No Acre, depois dos massacres contra os povos no início do século passado, os indígenas passaram a se reestruturar e serem reconhecidos na década de 1980, passando a fazer parte integral do governo do Estado a partir de 1999, com a vitória da Frente Popular. Avanços foram feitos, investimentos na valorização cultural, produção sustentável, educação e organização social sempre foram realizados.

Foram mais de R$ 61,4 milhões investidos em diversas atividades dentro das terras indígenas entre 2011 e 2017, uma política pública de valorização, diálogo e reconhecimento. O governador Tião Viana deixou ainda mais de R$ 34,6 milhões para serem investidos, por isso tão importante a permanência do diálogo com os movimentos que trazem a demanda das mais de 30 terras indígenas.

A liderança Ashaninka, Francisco Piyãko, ressalta que o cenário nacional é extremamente alarmante, dado que em suas primeiras 24h, o presidente Bolsonaro decidiu desmontar o sistema administrativo para a questão indígena. “Os dois governos aparentar estar alinhados, assim como durante a campanha, assumem que não têm nenhum compromisso com a agenda indígena”, afirma.

Em apenas 24h, um dia e uma noite, Bolsonaro decidiu que política indígena não garantia do seu território, não é garantia do que eles decidem fazer com suas terras.
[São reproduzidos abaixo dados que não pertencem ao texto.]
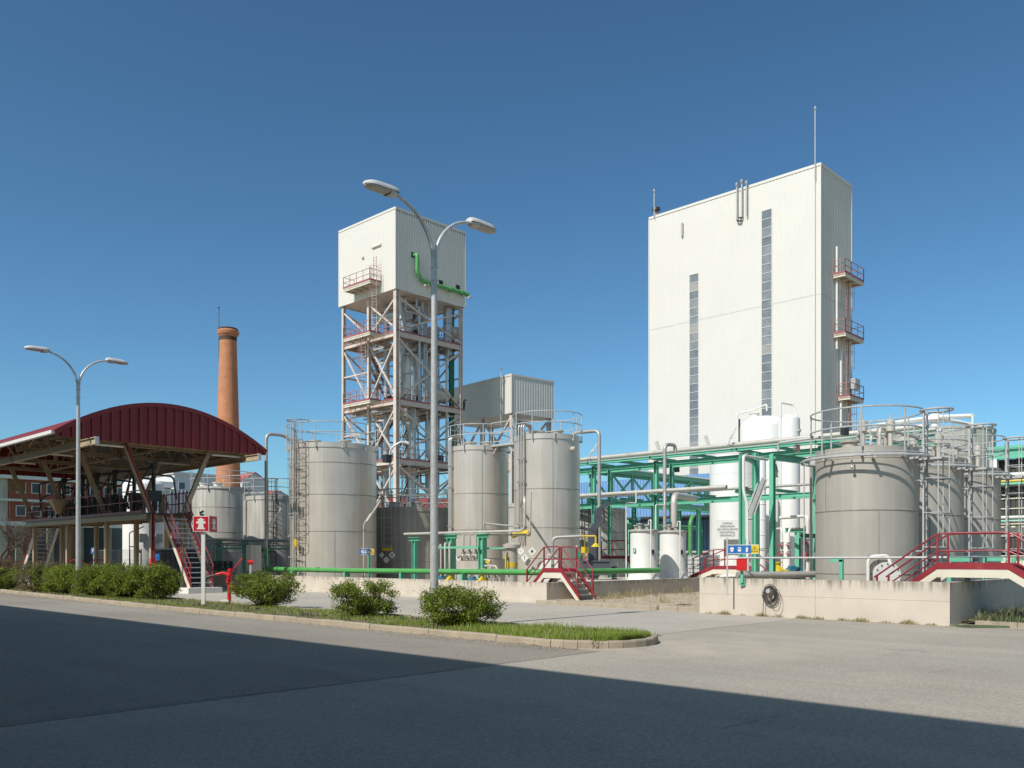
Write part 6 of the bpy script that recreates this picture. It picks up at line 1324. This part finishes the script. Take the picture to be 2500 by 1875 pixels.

Em uma canetada, ele delegou ao Ministério da Agricultura a função de identificar e demarcar as terras indígenas do país. A pasta agora é gerida por Tereza Cristina da Costa (DEM), até então líder da bancada do agronegócio na Câmara, grupo que sonhava em estar no controle das terras brasileiras, afinal, agora podem validar todas as invasões de territórios que os ruralistas fazem em todo o Brasil.

No Acre, quem irá dialogar com os povos originários? Quem irá apoiar o trabalho de Agentes Agroflorestais, professores e povos que fortalecem a cultura em festivais? Os dois governos, Federal e Estadual, são dois lados da mesma moeda, uma elite que não dá espaço pra representatividade brasileira.